Written language allows us to freeze moments in time. It creates history as a dead thing, static facts accreting like coral, the bones of the dead building structure for the living. Written language, recorded history changes our experience of the past, altering our perception of the now, and warping our relationship with the future. If the past is ever receding, an immutable dead thing, then the future is ever outside our grasp, constantly somewhere other than here, always hunted and never caught. Recording the past deludes us into thinking that it is knowable, that it is controllable, that it is something we can have and use. We take pieces of it and construct a framework for our now, building expectations of how things work from how they have worked in the past. And with this framework we attempt to make a structure that will force the future into a form of our designing. With information, knowledge, and the evidence from the past we think to trap the future with plans, logic, and experience so that we can feel safe. We think we can understand how things work enough that we can know what will be even though it is a distant other place and in all of the doing we are not attending to what is happening in the now.
But this is not how it’s always been. Before written language there was a different way of experiencing time.
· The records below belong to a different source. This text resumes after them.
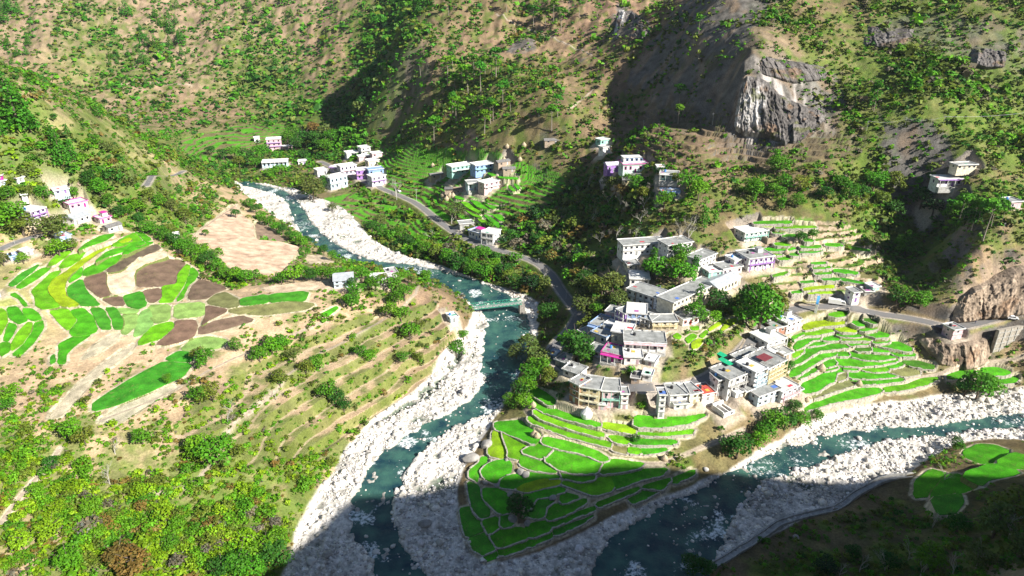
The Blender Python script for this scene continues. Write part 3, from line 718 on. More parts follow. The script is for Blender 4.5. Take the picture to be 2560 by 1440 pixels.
SOIL = """T T T T T T T T T T T d d b b b b r r r r b b b b b b b o o b b
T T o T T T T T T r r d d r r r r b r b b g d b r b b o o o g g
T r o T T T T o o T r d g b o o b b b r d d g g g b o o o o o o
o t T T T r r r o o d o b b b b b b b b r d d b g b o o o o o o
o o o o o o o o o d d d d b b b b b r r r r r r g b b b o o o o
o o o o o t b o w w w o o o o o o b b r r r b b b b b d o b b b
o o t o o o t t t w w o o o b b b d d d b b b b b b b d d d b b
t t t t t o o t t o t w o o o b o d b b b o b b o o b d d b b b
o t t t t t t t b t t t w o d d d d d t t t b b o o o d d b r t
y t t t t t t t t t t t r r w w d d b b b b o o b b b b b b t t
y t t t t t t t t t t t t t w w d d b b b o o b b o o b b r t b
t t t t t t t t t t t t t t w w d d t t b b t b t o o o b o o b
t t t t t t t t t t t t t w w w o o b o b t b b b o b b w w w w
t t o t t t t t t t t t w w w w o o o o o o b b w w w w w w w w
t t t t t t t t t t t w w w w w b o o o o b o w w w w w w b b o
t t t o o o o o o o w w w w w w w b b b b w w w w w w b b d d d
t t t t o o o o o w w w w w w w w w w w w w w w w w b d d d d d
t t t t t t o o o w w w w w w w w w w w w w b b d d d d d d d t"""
_d = np.array([[int(c) for c in l.split()] for l in DENS.split('\n')], float)
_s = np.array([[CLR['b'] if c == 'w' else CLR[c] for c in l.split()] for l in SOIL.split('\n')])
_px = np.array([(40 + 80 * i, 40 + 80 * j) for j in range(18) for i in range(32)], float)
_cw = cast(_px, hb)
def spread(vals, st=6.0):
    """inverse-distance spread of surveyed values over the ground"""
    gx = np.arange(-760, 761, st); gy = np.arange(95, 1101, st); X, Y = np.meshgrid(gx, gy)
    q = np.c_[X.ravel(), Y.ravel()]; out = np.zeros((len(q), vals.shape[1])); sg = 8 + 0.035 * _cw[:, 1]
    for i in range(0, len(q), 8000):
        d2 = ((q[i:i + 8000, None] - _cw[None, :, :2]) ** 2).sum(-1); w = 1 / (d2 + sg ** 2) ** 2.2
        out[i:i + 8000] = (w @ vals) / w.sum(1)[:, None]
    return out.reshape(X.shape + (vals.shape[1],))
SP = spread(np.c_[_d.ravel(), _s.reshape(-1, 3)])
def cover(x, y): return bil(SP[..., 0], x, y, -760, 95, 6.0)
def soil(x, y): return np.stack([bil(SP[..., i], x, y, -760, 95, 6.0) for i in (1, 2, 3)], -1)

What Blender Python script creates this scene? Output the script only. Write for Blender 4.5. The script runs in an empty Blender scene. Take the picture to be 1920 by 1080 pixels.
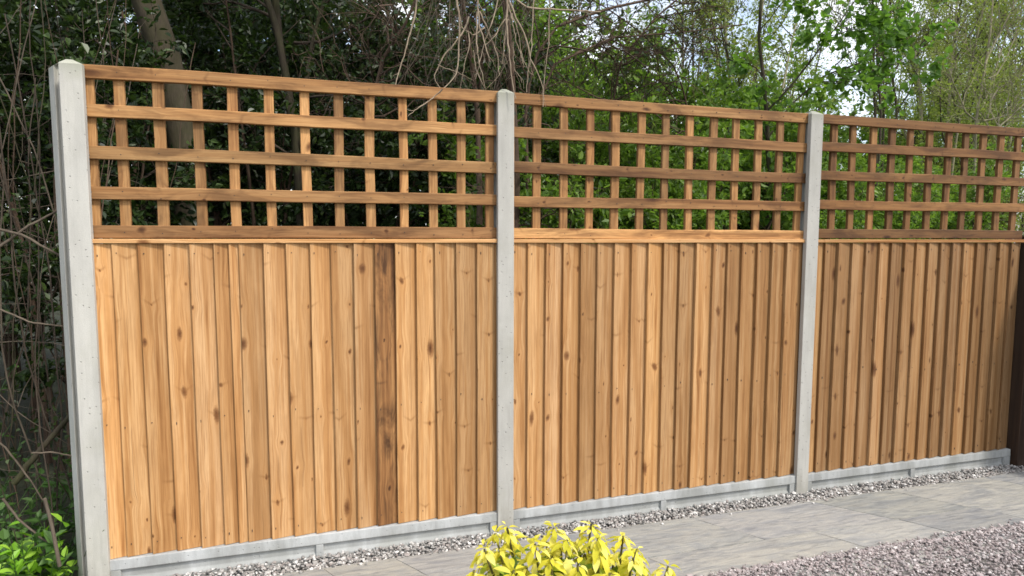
import bpy, math, random
import numpy as np
from mathutils import Matrix, Vector

sc = bpy.context.scene
col = sc.collection

# ------------------------------------------------------------------ camera
F, YAW, PITCH, ROLL = 1147.3, 0.2747, -0.0821, 0.0016
CAM = np.array([1.1167, -3.046, 1.5851])
fw = np.array([math.sin(YAW)*math.cos(PITCH), math.cos(YAW)*math.cos(PITCH), math.sin(PITCH)])
_r = np.array([math.cos(YAW), -math.sin(YAW), 0.0])
_u = np.cross(_r, fw)
rt = _r*math.cos(ROLL) + _u*math.sin(ROLL)
up = -_r*math.sin(ROLL) + _u*math.cos(ROLL)
cd = bpy.data.cameras.new('camera')
cam = bpy.data.objects.new('camera', cd)
col.objects.link(cam)
cd.sensor_width = 36.0
cd.lens = F/1920*36.0
cd.clip_start = 0.05
cd.clip_end = 400
M4 = Matrix(((rt[0], up[0], -fw[0], CAM[0]), (rt[1], up[1], -fw[1], CAM[1]), (rt[2], up[2], -fw[2], CAM[2]), (0, 0, 0, 1)))
cam.matrix_world = M4
sc.camera = cam

# ------------------------------------------------------------------ sky, sun, exposure
SUN_EL, SUN_AZ = math.radians(50), math.radians(147)      # azimuth clockwise from +Y (the fence's back)
w = bpy.data.worlds.new('World'); sc.world = w; w.use_nodes = True
nt = w.node_tree
sky = nt.nodes.new('ShaderNodeTexSky'); sky.sky_type = 'NISHITA'; sky.sun_disc = False
sky.sun_elevation = SUN_EL; sky.sun_rotation = SUN_AZ
sky.air_density = 1.0; sky.dust_density = 2.5; sky.ozone_density = 1.0
bg = nt.nodes['Background']; bg.inputs['Strength'].default_value = 0.15
# broken bright cloud all over the sky
tcw = nt.nodes.new('ShaderNodeTexCoord'); cn = nt.nodes.new('ShaderNodeTexNoise'); cn.inputs['Scale'].default_value = 3.2; cn.inputs['Detail'].default_value = 6
cr = nt.nodes.new('ShaderNodeValToRGB'); cr.color_ramp.elements[0].position = .38; cr.color_ramp.elements[1].position = .60
cm = nt.nodes.new('ShaderNodeMix'); cm.data_type = 'RGBA'; cm.inputs[7].default_value = (7.0, 7.2, 7.4, 1)
nt.links.new(tcw.outputs['Generated'], cn.inputs['Vector']); nt.links.new(cn.outputs[0], cr.inputs[0]); nt.links.new(cr.outputs[0], cm.inputs[0])
nt.links.new(sky.outputs['Color'], cm.inputs[6]); nt.links.new(cm.outputs[2], bg.inputs['Color'])
sl = bpy.data.lights.new('sun', 'SUN'); sl.energy = 2.0; sl.angle = math.radians(7); sl.color = (1.0, 0.95, 0.88)
so = bpy.data.objects.new('sun', sl); col.objects.link(so)
sd = Vector((math.sin(SUN_AZ)*math.cos(SUN_EL), math.cos(SUN_AZ)*math.cos(SUN_EL), math.sin(SUN_EL)))
so.rotation_euler = sd.to_track_quat('Z', 'Y').to_euler()
so.location = (4, -6, 9)
vs = sc.view_settings
vs.view_transform = 'Standard'; vs.look = 'None'; vs.gamma = 1.0; vs.use_curve_mapping = False
vs.exposure = 0.86
sc.cycles.filter_width = 1.6
sc.cycles.max_bounces = 4; sc.cycles.diffuse_bounces = 2; sc.cycles.glossy_bounces = 1; sc.cycles.transmission_bounces = 2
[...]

Before history was written, history was known through relationship. Time was a spherical thing containing all which had gone before. The now was an expansive thing which contained a full cycle of seasons, those which had passed away and those which were to come. Everything was interconnected with the now in intimate and intricate ways. Historians pulled their hair out in despair because when they asked the indigenous cultures what their history was, everything was related as earlier today, yesterday, and tomorrow in what seems a jumbled mess of factlessness. The horrible storms of 100 years ago were connected to the storms last month, which will be/are connecting with the storms of tomorrow and 1000 years from now. It’s not that the people don’t know about the past and the future, but interconnection keeps them from being distant, reminds us that they are no more a dead thing than we are. The future is not in some distant place, but here and now, part of the present that we are experiencing and flowing outward from it with grace and strife and life.
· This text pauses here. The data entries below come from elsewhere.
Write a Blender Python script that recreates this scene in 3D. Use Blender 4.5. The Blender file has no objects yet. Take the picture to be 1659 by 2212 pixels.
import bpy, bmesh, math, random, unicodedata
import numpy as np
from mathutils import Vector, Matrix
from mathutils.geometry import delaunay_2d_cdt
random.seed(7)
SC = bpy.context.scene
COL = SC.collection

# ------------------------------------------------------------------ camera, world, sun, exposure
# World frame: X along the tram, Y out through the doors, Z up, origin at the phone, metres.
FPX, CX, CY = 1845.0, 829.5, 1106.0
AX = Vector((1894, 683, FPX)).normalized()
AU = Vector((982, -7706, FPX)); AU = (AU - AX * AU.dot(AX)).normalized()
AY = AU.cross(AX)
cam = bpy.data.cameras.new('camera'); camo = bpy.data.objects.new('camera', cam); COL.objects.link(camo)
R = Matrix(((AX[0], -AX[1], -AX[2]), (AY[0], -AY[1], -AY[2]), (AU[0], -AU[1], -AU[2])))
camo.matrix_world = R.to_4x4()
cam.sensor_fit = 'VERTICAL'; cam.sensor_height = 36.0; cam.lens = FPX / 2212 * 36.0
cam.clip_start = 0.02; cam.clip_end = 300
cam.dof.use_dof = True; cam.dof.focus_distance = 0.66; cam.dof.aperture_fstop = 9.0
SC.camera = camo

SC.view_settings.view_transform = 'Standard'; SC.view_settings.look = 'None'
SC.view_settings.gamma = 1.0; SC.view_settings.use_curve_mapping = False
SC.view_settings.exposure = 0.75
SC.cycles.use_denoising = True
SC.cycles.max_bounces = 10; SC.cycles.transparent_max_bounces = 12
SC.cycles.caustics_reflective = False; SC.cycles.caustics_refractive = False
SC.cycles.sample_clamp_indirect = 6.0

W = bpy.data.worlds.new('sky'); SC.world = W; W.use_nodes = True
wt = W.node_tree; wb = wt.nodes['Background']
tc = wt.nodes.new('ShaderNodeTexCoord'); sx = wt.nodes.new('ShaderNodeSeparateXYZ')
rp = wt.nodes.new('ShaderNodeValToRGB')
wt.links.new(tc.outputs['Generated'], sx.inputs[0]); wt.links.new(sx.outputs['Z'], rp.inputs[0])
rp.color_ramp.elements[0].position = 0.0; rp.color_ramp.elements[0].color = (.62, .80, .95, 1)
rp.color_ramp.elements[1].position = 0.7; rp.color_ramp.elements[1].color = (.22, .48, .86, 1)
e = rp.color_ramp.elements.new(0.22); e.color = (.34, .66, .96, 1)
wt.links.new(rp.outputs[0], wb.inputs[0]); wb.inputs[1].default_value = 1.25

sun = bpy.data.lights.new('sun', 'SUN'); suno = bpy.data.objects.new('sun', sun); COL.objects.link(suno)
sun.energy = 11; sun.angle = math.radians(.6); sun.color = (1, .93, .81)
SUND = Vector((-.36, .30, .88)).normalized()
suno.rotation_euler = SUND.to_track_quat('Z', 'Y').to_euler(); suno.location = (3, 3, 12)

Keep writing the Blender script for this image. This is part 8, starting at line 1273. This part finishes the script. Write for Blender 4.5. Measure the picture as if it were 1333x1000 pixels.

When we are afraid of what is ahead, afraid of the unknown, of the “what if” then it is comforting to be able to control the future. Knowing exactly what is expected of us, what is to come, and how to prepare for it helps us feel safe, capable, and empowered. Yet the future is nothing that we can control. Like the air and the water it simply is. We need it, we exist in it, we flourish when the balance is right, we struggle when it is not, and we can be killed when there is too much or not enough. So what is to be done? Live. Prepare to be and do what you want and be flexible to flow with what comes your way. Be the person you want to be rather than hoping you’ll become that person in some distant future. Manifest the life you wish to have knowing that this life is not some island in a sea of time. The life you want is intimately connected to the living past which was a million years ago yesterday and in relationship with the infinite future full of now. You are in and part of all of it so there is nothing to fear and every reason to be. Participate in all of your life, not just planning it. Your choices and actions ripple through time so make the most of each moment.